A third lawn job that can be done soon is planting new grass seed. End of March through April is one of the year’s two best time frames for starting grass.

A lot of gardeners have dead patches to repair from last fall’s grub damage. (Grubs are the soil-dwelling larval stage of beetles and can kill grass by eating the roots out from underneath.)

Others are seeing trails of dead lawn that are the result of vole tunneling under snow.

Voles are mouse-like rodents that normally don’t venture out into open lawns because of fear of being eaten by hawks and other predators. But under snow in winter, these voracious plant-eaters make surface tunnels in the lawn that look like curvy pathways built by drunken road crews.

Lawns usually recover from vole-tunnel damage on their own, but you can speed up the repair by raking and tamping grass seed into the tunnels.
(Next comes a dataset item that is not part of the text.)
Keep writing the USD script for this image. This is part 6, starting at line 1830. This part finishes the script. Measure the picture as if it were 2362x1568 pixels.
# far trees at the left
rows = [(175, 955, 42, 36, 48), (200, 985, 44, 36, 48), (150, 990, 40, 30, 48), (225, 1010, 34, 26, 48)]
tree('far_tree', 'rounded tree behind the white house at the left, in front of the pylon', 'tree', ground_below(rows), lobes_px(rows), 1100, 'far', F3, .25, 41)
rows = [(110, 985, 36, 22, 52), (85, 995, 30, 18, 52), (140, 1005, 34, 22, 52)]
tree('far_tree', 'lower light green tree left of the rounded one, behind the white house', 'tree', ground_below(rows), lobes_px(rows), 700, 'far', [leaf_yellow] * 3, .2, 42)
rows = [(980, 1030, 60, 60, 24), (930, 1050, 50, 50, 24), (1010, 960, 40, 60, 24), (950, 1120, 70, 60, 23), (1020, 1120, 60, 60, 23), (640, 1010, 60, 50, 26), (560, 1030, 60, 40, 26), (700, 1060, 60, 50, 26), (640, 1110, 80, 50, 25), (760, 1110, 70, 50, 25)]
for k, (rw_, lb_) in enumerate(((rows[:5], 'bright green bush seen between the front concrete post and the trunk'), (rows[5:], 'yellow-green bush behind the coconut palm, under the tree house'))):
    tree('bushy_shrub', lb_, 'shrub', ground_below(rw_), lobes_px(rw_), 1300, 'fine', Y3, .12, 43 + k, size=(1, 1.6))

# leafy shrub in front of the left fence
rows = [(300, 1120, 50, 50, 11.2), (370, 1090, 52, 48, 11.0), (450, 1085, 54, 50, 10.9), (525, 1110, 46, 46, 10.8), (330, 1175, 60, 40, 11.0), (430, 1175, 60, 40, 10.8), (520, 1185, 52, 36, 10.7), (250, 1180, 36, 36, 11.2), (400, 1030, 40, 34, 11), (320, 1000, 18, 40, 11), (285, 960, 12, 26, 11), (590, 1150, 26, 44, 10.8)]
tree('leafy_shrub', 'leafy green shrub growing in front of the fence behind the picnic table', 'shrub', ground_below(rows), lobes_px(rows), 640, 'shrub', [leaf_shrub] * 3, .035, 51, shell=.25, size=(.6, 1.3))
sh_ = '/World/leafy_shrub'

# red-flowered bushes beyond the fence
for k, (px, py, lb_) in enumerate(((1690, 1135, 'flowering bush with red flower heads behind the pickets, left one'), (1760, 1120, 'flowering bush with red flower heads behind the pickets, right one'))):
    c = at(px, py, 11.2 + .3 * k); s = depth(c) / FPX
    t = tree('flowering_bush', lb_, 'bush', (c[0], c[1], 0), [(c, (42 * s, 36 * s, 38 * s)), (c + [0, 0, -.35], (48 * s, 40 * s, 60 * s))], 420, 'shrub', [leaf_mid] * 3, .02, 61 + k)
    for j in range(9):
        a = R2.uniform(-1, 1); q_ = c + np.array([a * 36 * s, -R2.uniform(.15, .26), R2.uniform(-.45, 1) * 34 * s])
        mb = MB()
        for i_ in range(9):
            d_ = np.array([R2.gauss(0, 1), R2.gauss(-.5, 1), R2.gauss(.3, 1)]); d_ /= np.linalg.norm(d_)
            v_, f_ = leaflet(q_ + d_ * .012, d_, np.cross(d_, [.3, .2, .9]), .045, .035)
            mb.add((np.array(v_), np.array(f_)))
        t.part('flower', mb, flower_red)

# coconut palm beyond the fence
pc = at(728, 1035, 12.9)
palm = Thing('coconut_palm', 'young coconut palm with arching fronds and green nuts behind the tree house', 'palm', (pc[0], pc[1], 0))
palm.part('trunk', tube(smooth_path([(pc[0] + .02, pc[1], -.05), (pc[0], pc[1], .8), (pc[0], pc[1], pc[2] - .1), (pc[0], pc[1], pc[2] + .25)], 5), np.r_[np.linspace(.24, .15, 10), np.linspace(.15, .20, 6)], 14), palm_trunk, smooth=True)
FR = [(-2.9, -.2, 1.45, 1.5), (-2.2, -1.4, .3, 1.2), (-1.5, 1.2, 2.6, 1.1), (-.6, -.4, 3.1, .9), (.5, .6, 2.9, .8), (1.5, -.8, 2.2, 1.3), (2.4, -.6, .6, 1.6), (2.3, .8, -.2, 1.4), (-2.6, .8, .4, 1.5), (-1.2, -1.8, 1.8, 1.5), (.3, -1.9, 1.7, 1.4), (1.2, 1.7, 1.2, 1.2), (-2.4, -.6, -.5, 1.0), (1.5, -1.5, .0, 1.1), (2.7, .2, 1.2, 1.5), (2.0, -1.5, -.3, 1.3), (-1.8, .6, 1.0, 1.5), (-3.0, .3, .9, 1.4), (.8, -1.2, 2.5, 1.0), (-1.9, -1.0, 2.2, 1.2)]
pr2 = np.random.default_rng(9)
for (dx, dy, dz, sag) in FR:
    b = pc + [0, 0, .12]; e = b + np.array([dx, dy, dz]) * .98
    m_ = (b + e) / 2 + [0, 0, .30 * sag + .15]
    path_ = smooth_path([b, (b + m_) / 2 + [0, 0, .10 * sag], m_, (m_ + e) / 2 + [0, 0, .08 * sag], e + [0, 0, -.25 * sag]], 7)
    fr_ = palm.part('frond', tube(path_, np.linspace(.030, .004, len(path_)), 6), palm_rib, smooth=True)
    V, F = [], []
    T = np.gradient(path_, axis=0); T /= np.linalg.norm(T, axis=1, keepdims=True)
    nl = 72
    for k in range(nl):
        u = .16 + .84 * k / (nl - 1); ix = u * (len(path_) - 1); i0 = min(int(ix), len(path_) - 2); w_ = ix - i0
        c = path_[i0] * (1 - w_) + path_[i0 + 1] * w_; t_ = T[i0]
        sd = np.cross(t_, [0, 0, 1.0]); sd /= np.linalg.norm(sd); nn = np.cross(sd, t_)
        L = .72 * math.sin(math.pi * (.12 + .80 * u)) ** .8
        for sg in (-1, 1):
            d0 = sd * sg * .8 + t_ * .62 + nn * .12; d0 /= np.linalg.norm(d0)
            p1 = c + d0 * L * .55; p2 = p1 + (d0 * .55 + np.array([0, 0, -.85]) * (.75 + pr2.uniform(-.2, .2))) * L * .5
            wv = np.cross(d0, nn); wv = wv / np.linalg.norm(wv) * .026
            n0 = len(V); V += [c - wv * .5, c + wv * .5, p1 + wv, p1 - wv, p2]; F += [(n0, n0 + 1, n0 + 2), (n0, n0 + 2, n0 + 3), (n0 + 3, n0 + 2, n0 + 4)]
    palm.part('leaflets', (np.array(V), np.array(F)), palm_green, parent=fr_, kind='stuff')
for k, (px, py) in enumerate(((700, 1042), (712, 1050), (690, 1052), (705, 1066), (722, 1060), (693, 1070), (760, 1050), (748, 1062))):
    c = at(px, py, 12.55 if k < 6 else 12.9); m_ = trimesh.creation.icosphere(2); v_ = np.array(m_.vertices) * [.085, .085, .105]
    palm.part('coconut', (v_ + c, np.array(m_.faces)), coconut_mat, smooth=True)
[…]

The longer-term problem is what to do about the voles. They eat perennial-flower roots, shrub roots, flower bulbs, and bark from the base of trees, shrubs, and evergreens in addition to lawn roots.

Vole-control options include: 1.) Get or borrow a cat to hunt them; 2.) Try repelling them with one of the host of sprays, granules, and concoctions sold in garden centers; 3.) Trap them using cage traps baited with peanut butter, or 4.) Kill them by setting mouse or rat traps baited with peanut butter perpendicular along active runs.

And finally, if you’re seeing large rounded areas where the lawn is matted down and grayish in color, that’s probably snow mold.

Snow mold is a fungal condition that reveals itself in late winter as the snow melts. This is one that usually fixes itself once warmer weather and sunny days show up.

The difference between this and grub damage is that snow mold affects the blades and not the crowns (growth points) and roots. That allows new blades to emerge.

With grub damage, grubs have killed the lawn by eating the roots, resulting in dead patches that pull up like pieces of loose carpet.

Help a snow-mold lawn recover by raking off the dead blades and any other leaves or debris preventing sun from reaching the soil surface.